» Set problem
In the entries below, print exactly the lines from the first through the one with "tag(mb.build('rope_stake', M_moss), lab, 'stake', 'stakes", both included, and none of the pictures.
________________________________________
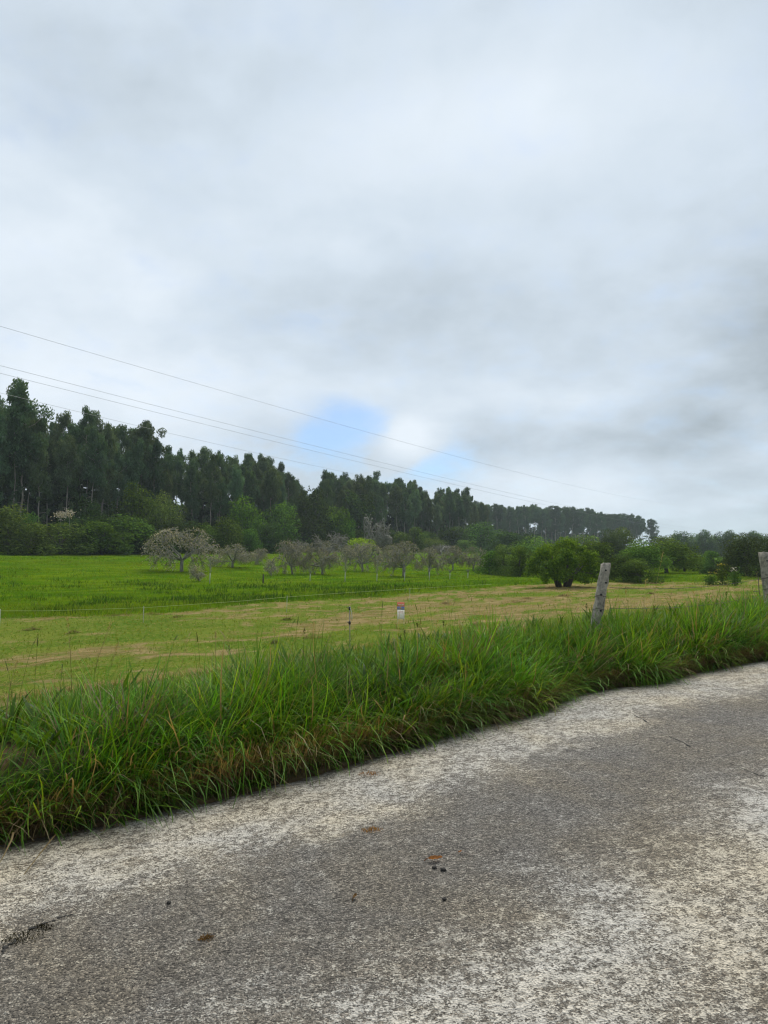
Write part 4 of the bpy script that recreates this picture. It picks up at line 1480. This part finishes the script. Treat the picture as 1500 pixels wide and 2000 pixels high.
# electric fence rope along the edge of the mown field
M_rope = plain('pale_rope', (.34, .40, .14), .7)
rp = [(0, 1193, 24.6), (90, 1193, 25), (280, 1187, 26.5), (470, 1174, 29), (560, 1166, 31), (640, 1160, 33), (800, 1150, 38), (960, 1141, 44)]
P = np.array([at(*q_) for q_ in rp])
P = np.concatenate([[P[0] * 2 - P[1] - np.array([5, 0, 0])], P])
k = np.linspace(0, len(P) - 1, 60)
pts = np.column_stack([np.interp(k, np.arange(len(P)), P[:, i]) for i in range(3)])
mb = MB(); mb.add(*tube(pts, .006, 6))
tag(mb.build('fence_rope', M_rope), 'pale yellow electric fence rope running along the edge of the tall meadow grass', 'rope')
for (i, lab) in [(1, 'thin white stake holding the fence rope at the far left'), (3, 'thin white stake holding the fence rope below the large apple tree'),
                 (5, 'thin white stake holding the fence rope below the twin apple trees'), (7, 'thin white stake holding the fence rope above the sign')]:
    q_ = P[i]
    zb = float(height(q_[0], q_[1])) - .2
    mb = MB(); mb.add(*tube([[q_[0], q_[1], zb], [q_[0] + .01, q_[1], (zb + q_[2]) / 2], [q_[0] + .02, q_[1], q_[2] + .06]], .010, 6))
    tag(mb.build('rope_stake', M_moss), lab, 'stake', 'stakes of the fence rope')

# saplings in white guards
M_guard = plain('white_tree_guard', (.40, .40, .35), .7)
def sapling(u, vb, hpx, dist, lab, seed, twig):
    rs2 = np.random.RandomState(seed)
    x = (u - 750) / F * dist; z = float(height(x, dist)); k = dist / F
    o = empty('sapling', (x, dist, z))
    gh = .25 + hpx * k
    mb = MB(); mb.add(*tube([[0, 0, -.05], [.01, 0, gh * .5], [.03, 0, gh]], [.04, .038, .035], 6)); mb.build('tree_guard', M_guard, o, True)
    mb = MB()
    top = gh + twig * k
    mb.add(*tube([[.02, 0, gh * .8], [.03, 0, (gh + top) / 2], [.06, .02, top]], [.025, .02, .008], 5))
    for i in range(22):
        zz = rs2.uniform(gh * .9, top); a = rs2.uniform(0, 6.28); ln = rs2.uniform(.3, .75) * (top - gh) * .6
        p0 = np.array([.03, 0, zz]); p1_ = p0 + np.array([math.cos(a) * ln * .6, math.sin(a) * ln * .6, ln * .75])
        mb.add(*tube([p0, (p0 + p1_) / 2 + [0, 0, -.03], p1_], [.012, .009, .004], 3, False))
        for kk in range(2):
            a2 = rs2.uniform(0, 6.28); mb.add(*tube([p1_ * .5 + p0 * .5, p1_ * .5 + p0 * .5 + np.array([math.cos(a2) * .2, math.sin(a2) * .2, .22])], [.006, .003], 3, False))
    mb.build('branches', M_grey_bark, o)
    tag(o, lab, 'sapling', 'young trees in white guards')


for i, a in enumerate([(411, 1136, 14, 55, 'bare sapling in a leaning white guard below the small cream blossom tree', 26),
                       (606, 1128, 10, 60, 'short white tree guard with thin twigs below the twin apple trees', 10),
                       (674, 1130, 14, 60, 'bare fan-shaped sapling in a white guard left of the tree before the yellow-green bush', 30),
                       (736, 1128, 10, 62, 'bare sapling in a white guard between two orchard trees in mid photo', 28),
                       (790, 1126, 13, 63, 'white tree guard directly under the wide grey apple tree', 6),
                       (838, 1125, 12, 64, 'white tree guard under the grey apple tree with crossing trunks', 6),
                       (878, 1123, 7, 66, 'short white tree guard alone in the grass right of the crossing trunks', 3),
                       (913, 1124, 7, 68, 'farthest short white tree guard at the right of the row', 3)]):
    sapling(a[0], a[1], a[2], a[3], a[4], 500 + i, a[5])

# dark stake and far paddock fence
M_dpost = plain('dark_wood', (.045, .038, .03), .9, 0, .3, 20)
p = np.array([(515 - 750) / F * 56, 56.0, 0]); z = float(height(p[0], 56))
mb = MB(); mb.add(*tube([[p[0], 56, z - .3], [p[0], 56, z + .3], [p[0] + .02, 56, z + .78]], [.07, .065, .055], 6))
tag(mb.build('wooden_stake', M_dpost), 'short dark wooden stake alone in the meadow below the leaning apple tree', 'stake')
post_me = MB(); post_me.add(*tube([[0, 0, -.3], [.01, 0, .5], [.02, 0, 1.15]], [.085, .08, .07], 6)); post_me = post_me.mesh('paddock_post', M_dpost)
fp = []
for i in range(17):
    u = 880 + i * 11.5
    dist = 112 - i * 1.0
    x = (u - 750) / F * dist
    o = link('paddock_post', post_me)
    o.location = (x, dist, float(height(x, dist))); o.rotation_euler = (rs.normal(0, .04), rs.normal(0, .05), rs.rand() * 6)
    o.scale = (1, 1, rs.uniform(.85, 1.15))
    fp.append((x, dist, float(height(x, dist)) + .95))
    tag(o, ORD[i] + ' dark post of the far paddock fence, counted from the orchard end', 'fence post', 'posts of the far paddock fence')
mb = MB(); mb.add(*tube(fp, .012, 4)); tag(mb.build('paddock_wire', M_rust), 'wire along the dark posts of the far paddock fence', 'wire')

# ------------------------------------------------------------------ air
def haze():
    m, t = mat('pale_air')
    v = t.n('ShaderNodeVolumePrincipled')
    v.inputs['Color'].default_value = (.78, .88, 1.0, 1)
    v.inputs['Density'].default_value = .00022
    v.inputs['Anisotropy'].default_value = .2
    o_ = t.n('ShaderNodeOutputMaterial')
    t.t.links.new(v.outputs[0], o_.inputs['Volume'])
    mb = MB(); mb.add(*box((0, 0, 30), (8800, 8800, 68)))
    tag(mb.build('haze', m), 'thin pale air over the valley', None, kind='stuff')


haze()

# ------------------------------------------------------------------ flowering weeds near the right post
def flower_weed(u, top, dist, lab, seed, col):
    rs2 = np.random.RandomState(seed)
    x = (u - 750) / F * dist; z = float(height(x, dist)); H = at(u, top, dist)[2] - z
    o = empty('flowering_weed', (x, dist, z))
    st = MB(); fl = MB(); lf = MB()
    for k in range(5):
        a = rs2.uniform(0, 6.28); r = rs2.uniform(.1, .45)
        hh = H * rs2.uniform(.7, 1.0)
        p2 = np.array([r * math.cos(a), r * math.sin(a), hh])
        st.add(*tube([[0, 0, -.05], p2 * [.4, .4, .55], p2], [.02, .014, .008], 4), (.06, .11, .02))
        m = 14; C = p2 + rs2.normal(0, 1, (m, 3)) * [.09, .09, .04]
        n_ = unit(rs2.normal(0, .4, (m, 3)) + [0, 0, 1]); A = unit(np.cross(n_, rand_dirs(m, rs2))); B = np.cross(n_, A)
        V, Fq = leaves(C, .07, .06, A, B); fl.add(V, Fq, np.repeat(np.array(col) * rs2.uniform(.7, 1.15, m)[:, None], 4, 0))
    m = 420; C = rs2.normal(0, 1, (m, 3)) * [.26, .24, H * .22] + [0, 0, H * .38]; C[:, 2] = np.abs(C[:, 2])
    A = rand_dirs(m, rs2); B = unit(np.cross(A, rand_dirs(m, rs2)))
    V, Fq = leaves(C, rs2.uniform(.12, .26, m), rs2.uniform(.06, .12, m), A, B); lf.add(V, Fq, np.repeat(np.array([.07, .125, .022]) * rs2.uniform(.7, 1.3, m)[:, None], 4, 0))
    st.build('stem', M_grass, o); fl.build('blossom', M_blossom, o); lf.build('foliage', M_leaf, o)
    tag(o, lab, 'weed')


flower_weed(1408, 1100, 57, 'tall weed with yellow flowers left of the right hand concrete post', 1, (.55, .50, .08))
flower_weed(1432, 1106, 56, 'tall weed with white flower heads left of the right hand concrete post', 2, (.62, .62, .55))
flower_weed(1385, 1118, 57, 'low leafy weed with few yellow flowers at the field corner', 4, (.45, .45, .10))

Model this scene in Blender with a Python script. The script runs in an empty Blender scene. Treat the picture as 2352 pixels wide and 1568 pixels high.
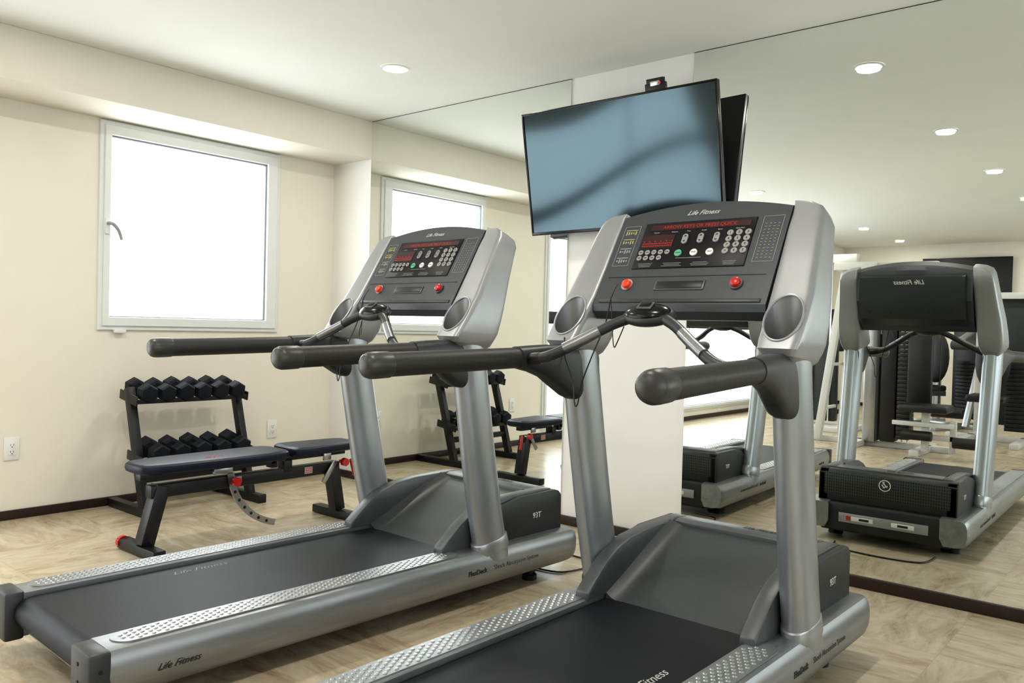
________________________________________
» Solution below
Write part 4 of the bpy script that recreates this picture. It picks up at line 1480. This part finishes the script. Treat the picture as 1500 pixels wide and 2000 pixels high.
# electric fence rope along the edge of the mown field
M_rope = plain('pale_rope', (.34, .40, .14), .7)
rp = [(0, 1193, 24.6), (90, 1193, 25), (280, 1187, 26.5), (470, 1174, 29), (560, 1166, 31), (640, 1160, 33), (800, 1150, 38), (960, 1141, 44)]
P = np.array([at(*q_) for q_ in rp])
P = np.concatenate([[P[0] * 2 - P[1] - np.array([5, 0, 0])], P])
k = np.linspace(0, len(P) - 1, 60)
pts = np.column_stack([np.interp(k, np.arange(len(P)), P[:, i]) for i in range(3)])
mb = MB(); mb.add(*tube(pts, .006, 6))
tag(mb.build('fence_rope', M_rope), 'pale yellow electric fence rope running along the edge of the tall meadow grass', 'rope')
for (i, lab) in [(1, 'thin white stake holding the fence rope at the far left'), (3, 'thin white stake holding the fence rope below the large apple tree'),
                 (5, 'thin white stake holding the fence rope below the twin apple trees'), (7, 'thin white stake holding the fence rope above the sign')]:
    q_ = P[i]
    zb = float(height(q_[0], q_[1])) - .2
    mb = MB(); mb.add(*tube([[q_[0], q_[1], zb], [q_[0] + .01, q_[1], (zb + q_[2]) / 2], [q_[0] + .02, q_[1], q_[2] + .06]], .010, 6))
    tag(mb.build('rope_stake', M_moss), lab, 'stake', 'stakes of the fence rope')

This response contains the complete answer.